Donc, Barthès s’excuse. Oui, nous aurions dû préciser que Ayrault avait bien dit qu’il citait Hollande. Notez bien que Barthès n’explique pas s’il s’agit de la part de son équipe d’une distraction, ou d’une volonté de nuire. Il ne précise pas si l’équipe du Petit Journal savait que Ayrault citait Hollande et a délibérément décidé d’omettre l’extrait pour rendre l’effet comique plus percutant, ou bien si la chose leur avait échappé. Ce détail nous éclairerait pourtant.

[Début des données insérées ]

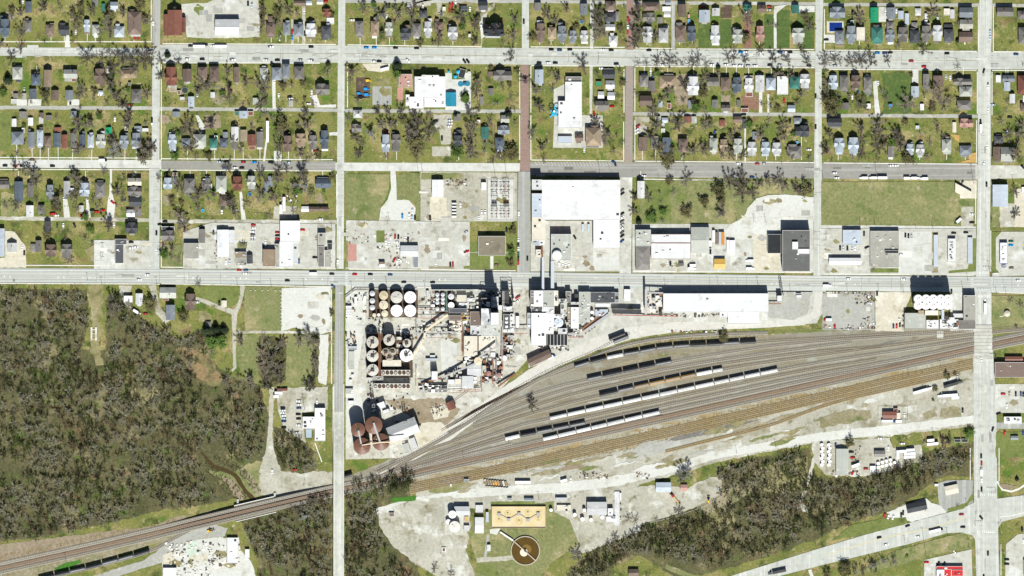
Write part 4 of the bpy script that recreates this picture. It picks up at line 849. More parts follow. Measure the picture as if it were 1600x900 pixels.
# ---------------------------------------------------------------- survey lists, one block per 320 x 180 sheet (local units are fifths of a cell)
HOUSES = {}
HOUSES[0, 0] = """0 150 80 278 x s|200 12 250 100 N s|195 160 250 252 h g|360 192 426 276 h n|392 184 426 220 f w|460 200 542 270 E G|655 155 707 252 x L|722 194 777 280 h a|893 207 973 292 h L|1002 92 1108 272 h n|722 0 768 50 N g|795 28 823 90 N e|864 16 925 78 E L
100 525 178 622 h a|247 580 318 668 h s|345 548 410 680 N t|500 545 608 612 E a|560 612 598 640 f r|740 538 825 655 x n|945 545 1070 612 h t|1028 697 1106 805 h g|1294 525 1385 670 x r|1428 540 1500 640 N n|1548 525 1616 625 h n
105 730 145 768 N g|175 728 207 780 N a|230 695 287 775 N s|403 705 460 785 N n|512 705 573 780 N b|770 708 808 735 E L|1003 645 1026 670 f g|1325 678 1378 718 f t|1385 708 1414 738 f r|1470 755 1520 835 N L|1405 757 1444 785 f l|150 872 210 922 N g|308 880 342 925 N n|555 868 600 915 N b|1348 872 1408 915 N b|88 775 135 812 f a|835 515 856 572 N w"""
HOUSES[1, 0] = """482 180 548 282 h n|495 125 530 180 h n|612 175 668 275 h b|698 190 772 285 h b|790 185 872 290 x w|912 205 988 300 h G|953 140 1010 190 f w|920 70 985 135 x r|700 5 785 45 E n|792 5 838 42 E L|875 0 925 35 E l|1175 165 1242 282 h g|1297 165 1363 285 h t|1408 175 1470 280 x a|1530 222 1612 300 x G
432 530 495 620 h a|527 528 600 628 h b|607 500 668 615 h b|700 520 778 620 h g|0 520 20 605 N n|38 520 113 640 h n|225 525 268 645 N n|870 655 976 745 x g|45 720 80 765 N l|375 765 420 820 N a|655 785 690 835 N a|235 870 268 905 f e|270 868 336 925 N L|338 870 380 905 f r|590 276 598 315 f w"""
HOUSES[2, 0] = """22 185 92 287 h g|112 170 176 282 x l|195 172 265 245 h n|300 212 376 310 x l|540 12 610 80 E G|80 82 140 140 h G|390 45 450 95 E G|975 22 1028 85 N g|988 185 1060 320 x n|1078 215 1145 305 h t|1155 205 1228 322 x b|1245 240 1305 325 x b|1333 240 1395 328 x l|1333 30 1390 120 N b|1530 12 1612 85 h n|1520 100 1610 172 h G|1530 190 1605 240 E l|1555 280 1625 350 h l
655 550 800 635 x g|612 560 650 602 N n|615 690 658 742 N g|548 755 578 820 N g|978 545 1045 655 N L|1510 550 1604 615 E G|1530 630 1602 695 E l|1455 635 1498 675 f E|1470 715 1520 775 E l|1545 720 1602 780 E w|1450 790 1555 860 E g|258 55 282 85 f c|458 265 480 295 f c|455 560 475 580 f L"""
HOUSES[3, 0] = """222 20 355 85 h n|222 100 315 175 x g|332 135 375 183 N g|385 95 438 135 E l|400 0 440 40 E b|375 52 440 92 f w|215 210 298 335 x l|345 220 420 335 h l|498 35 560 135 N n|476 200 560 318 h n|566 205 635 322 x s|572 150 592 190 f B|660 80 745 176 N L|762 65 822 125 N l|750 200 824 340 x l|922 232 1002 320 x a|925 322 995 340 f w|1005 35 1075 88 x e|1120 40 1185 100 E n|1385 40 1442 105 N e|1385 222 1483 328 x a|1105 205 1172 325 x p
195 590 265 680 h g|268 632 318 712 N g|350 592 485 690 h t|567 600 660 745 x w|725 605 815 675 E g|830 605 902 710 h n|920 605 993 718 x s|1015 612 1085 720 x w|1015 592 1085 612 f r|1025 722 1080 755 f r|1100 590 1170 720 N l|1185 610 1258 705 h L|1270 598 1355 740 f w|1368 600 1445 695 h e|1448 580 1525 690 x l
195 748 295 830 E n|343 780 375 838 N L|412 805 442 850 f r|575 785 620 845 N b|760 780 810 845 N g|835 820 905 870 E g|955 780 985 835 N g|1352 822 1412 878 E L|990 845 1045 880 f r|575 115 588 140 f R|0 90 38 165 h g"""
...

Si le Petit Journal a décidé, en connaissance de cause, de charger Ayrault, au détriment de la vérité, on serait fixés pour la suite. On saurait qu’entre la rigolade et le journalisme, ils ont choisi. Mais voilà. Ce refus de choisir est dans les gènes de l’émission, comme naguère, par exemple, dans ceux des émissions de Karl Zéro. Je suis une émission de dérision, voyez mes ailes. Oui, mais j’ai des scoops, voyez mes pattes. Et puis, les explications, c’est bon pour les ringards, les pas drôles.

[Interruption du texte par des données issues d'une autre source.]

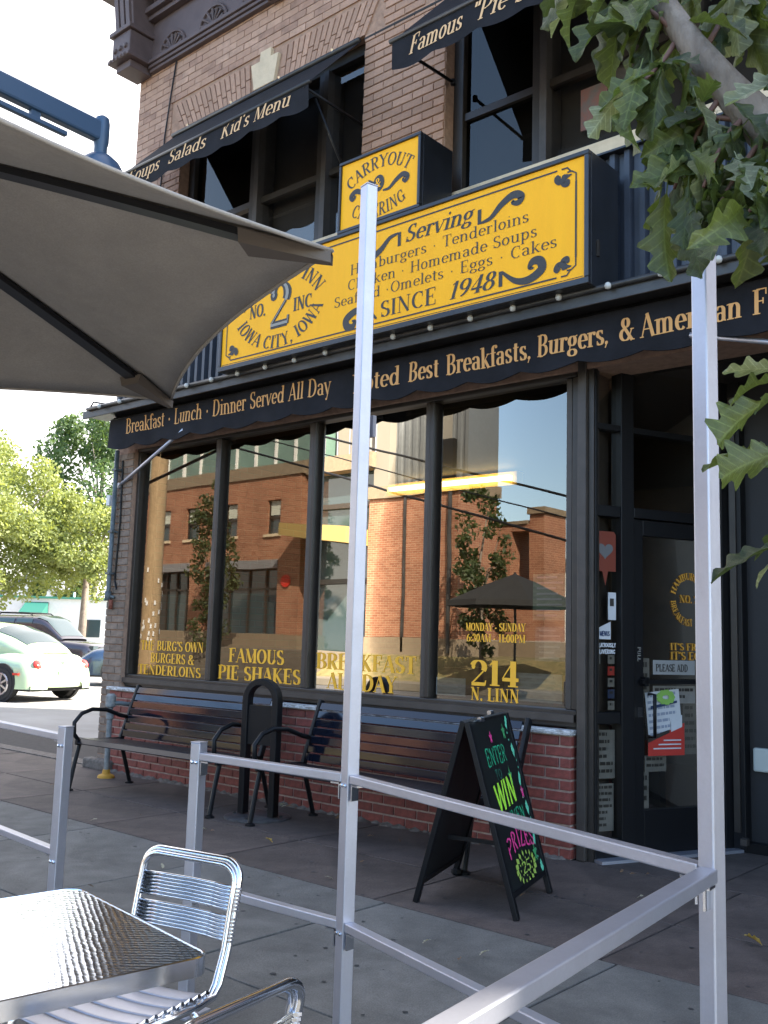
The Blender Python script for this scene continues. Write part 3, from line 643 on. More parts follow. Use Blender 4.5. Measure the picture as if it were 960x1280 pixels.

Mais ce laconisme n’est pas suffisant. Il faut aussi faire payer à Ayrault l’outrecuidance d’avoir osé protester.

Aussi, l’équipe de Yann Barthès a replongé dans ses archives, pour diffuser deux nouveaux extraits du fameux discours de Singapour, tous deux censément accablants pour le Premier ministre. Ah, on va t’apprendre à protester. D’abord, on entend Ayrault parler anglais. «On voit qu’il a bien fait d’enseigner l’allemand», ricane Barthès. Et, tiens, le fondateur de Singapour, que tu as glorifié, eh bien c’était un dictateur. Oui, un dictateur, tu entends, Ayrault ? La preuve, son fils lui a succédé.

A cet instant, Barthès incarne, dans toute son horreur, l’arrogance, l’impunité médiatiques. Evidemment, le Petit Journal ne se réduit pas à cette arrogance, à cette impunité. C’est un mélange indémêlable de créativité, de subversion, et d’arrogance. Ce sont aussi des trouvailles visuelles, des scoops, de vrais moments de rires. C’est d’ailleurs tout le problème. C’est un abandon, le rire. Je m’abandonne à celui qui me fait rire, parce que je lui fais confiance. Je sais que Coluche, ou les Guignols, ou Dany Boon, ou Barthès, me font rire, parce qu’ils ne m’entraîneront pas où je refuse d’aller. Donc, je me laisse faire. Comme l’amour, c’est un voyage pour lequel il faut bien choisir ses compagnons.

Dans le cas de Yann Barthès, s’y ajoute un autre élément du pacte : je ris parce que ce qu’ils me disent est vrai. C’est la différence avec, par exemple, les Guignols. Je peux rire des Guignols, même s’ils sont injustes. Je sais que François Bayrou n’est pas (tout à fait) un neuneu, que Cécile Duflot n’est pas (seulement) une post-ado, que François Hollande est (aussi) autre chose que ce mari de boulevard pris en sandwich entre son ex et son actuelle, mais leurs marionnettes sont tout de même drôles. L’injustice est la loi du genre.

S’affichant mauvais joueur, s’excusant de mauvaise grâce, refusant de dévoiler la «boîte noire» de son émission, c’est-à-dire se situant du côté du spectacle, et non de l’information, Barthès pulvérise le pacte que j’avais conclu avec lui. Comment vient que tout d’un coup, on n’a plus envie de rire avec un bateleur ? D’où vient ce sentiment de s’être fait voler son rire par un pickpocket ? La prochaine fois, on sera sur nos gardes. Fini l’insouciance.